Man muss nicht in einer Diktatur oder einem Unrechtsstaat leben, um zu erfahren, dass es Zwänge gibt, die einen die eigene Überzeugung aus Angst leugnen lassen. Das ist auch keinem Menschen vorzuwerfen. Leider gibt es immer auch eine Vielzahl Artgenossen, deren einzige Lebenswahrheit Opportunismus lautet, denen es in jedem System nur um den eigenen Vorteil geht. Ich verachte diese Zeitgenossen. Sie stehen originär für Oberflächlichkeit, Materialismus und Heuchelei. Schwer zu sagen, wie viele es sind. Eine ganze Menge, denke ich. Unter ihnen fühle ich mich unbehaglich.
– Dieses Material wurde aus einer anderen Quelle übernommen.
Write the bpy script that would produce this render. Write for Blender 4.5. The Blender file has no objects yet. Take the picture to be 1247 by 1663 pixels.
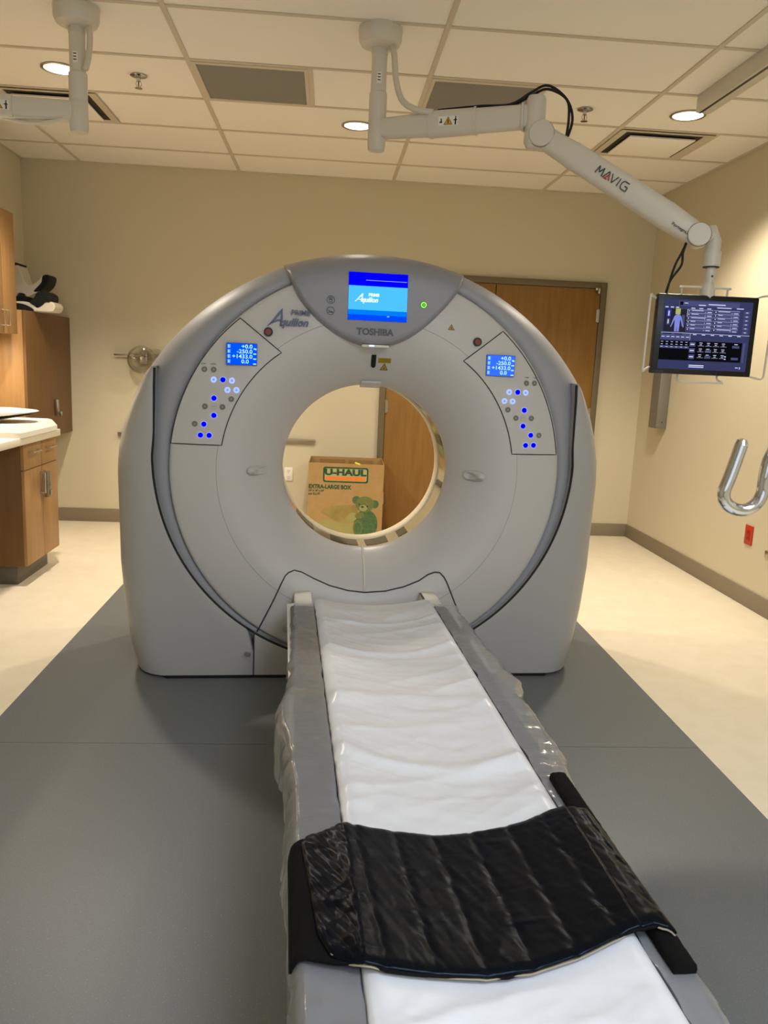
import bpy, bmesh, math, random
from mathutils import Vector, Matrix, noise
random.seed(7)
S = bpy.context.scene
COL = S.collection
PI = math.pi

# ------------------------------------------------------------------ camera
cam_d = bpy.data.cameras.new('camera'); cam = bpy.data.objects.new('camera', cam_d); COL.objects.link(cam)
CP = Vector((0.0, -6.7136, 1.393))
_p, _y, _r = -0.1821, -0.0767, 0.0441
fw = Vector((-math.sin(_y)*math.cos(_p), math.cos(_y)*math.cos(_p), math.sin(_p)))
rt = Vector((math.cos(_y), math.sin(_y), 0)); up = rt.cross(fw)
r2 = math.cos(_r)*rt + math.sin(_r)*up; u2 = -math.sin(_r)*rt + math.cos(_r)*up
M = Matrix((r2, u2, -fw)).transposed().to_4x4(); M.translation = CP
cam.matrix_world = M
cam_d.sensor_width = 36; cam_d.lens = 36*1288.28/1663
cam_d.clip_start = .05
cam_d.dof.use_dof = True; cam_d.dof.focus_distance = 3.6; cam_d.dof.aperture_fstop = 11.8
S.camera = cam
# ------------------------------------------------------------------ view, world
S.view_settings.view_transform = 'Standard'; S.view_settings.look = 'None'
S.view_settings.exposure = 0.35; S.view_settings.gamma = 1; S.view_settings.use_curve_mapping = False
w = bpy.data.worlds.new('world'); S.world = w; w.use_nodes = True
w.node_tree.nodes['Background'].inputs[0].default_value = (.6, .65, .75, 1)
w.node_tree.nodes['Background'].inputs[1].default_value = 0.02
S.cycles.max_bounces = 8; S.cycles.diffuse_bounces = 5; S.cycles.transparent_max_bounces = 12
S.cycles.sample_clamp_indirect = 4; S.cycles.use_denoising = True; S.cycles.caustics_reflective = False; S.cycles.caustics_refractive = False
WARM = (1.0, .88, .72); COOL = (.80, .88, 1.0)
P_SPOT = 175; P_PANEL_FILL = 40; P_WIN_FILL = 60

H = 2.8519; XR = 2.673; XL = -2.4243; YF = -9.4; GX = -0.7457; GY = -0.5334
def lin(h):
    c = [int(h[i:i+2], 16)/255 for i in (0, 2, 4)]
    return tuple((x/12.92 if x <= .04045 else ((x+.055)/1.055)**2.4) for x in c)
def area_light(name, loc, size, sy, power, color, rot=(0, 0, 0), parent=None):
    d = bpy.data.lights.new(name, 'AREA'); d.shape = 'RECTANGLE'; d.size = size; d.size_y = sy; d.energy = power; d.color = color
    o = bpy.data.objects.new(name, d); o.location = loc; o.rotation_euler = rot; COL.objects.link(o)
    if parent: o.parent = parent
    return o

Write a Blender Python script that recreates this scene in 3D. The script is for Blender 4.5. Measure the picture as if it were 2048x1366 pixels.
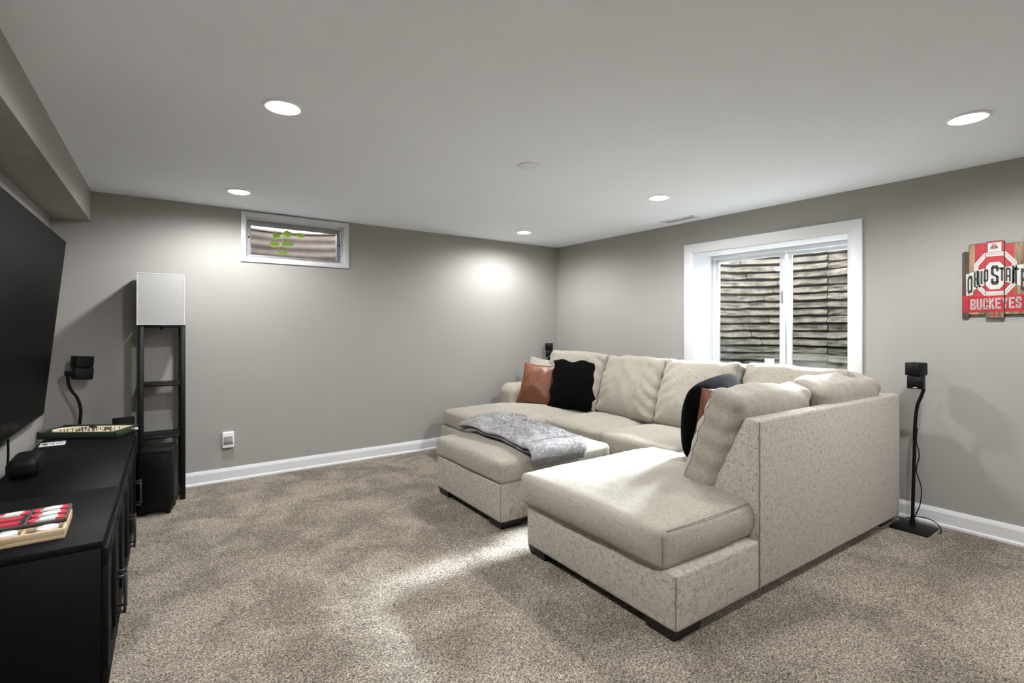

Ehrlichkeit ist leider die Ausnahme von der Regel. Wir leben in einer Maskengesellschaft, in welcher die Masken zählen und nicht die Gesichter darunter.
Auch ich fügte mich gewissermaßen ein. Immerhin schreibe ich noch von dem Wahrheitssinn, den ich als Kind verlor und mir als Teenager zurückholen wollte … Heute leistete ich etwas Trauerarbeit ob dieses verlorenen Sinns. Hoffentlich ist davon noch nicht alles tot und beerdigt.



Apropos: Es gibt Wahrheiten, die offen sind - noch in der Mache sozusagen. Eine davon lautet Liebe. Und eine andere wichtige Wahrheit, die offen ist, ist die Wahrheit selbst – wie auch der Mensch in seinem Menschsein.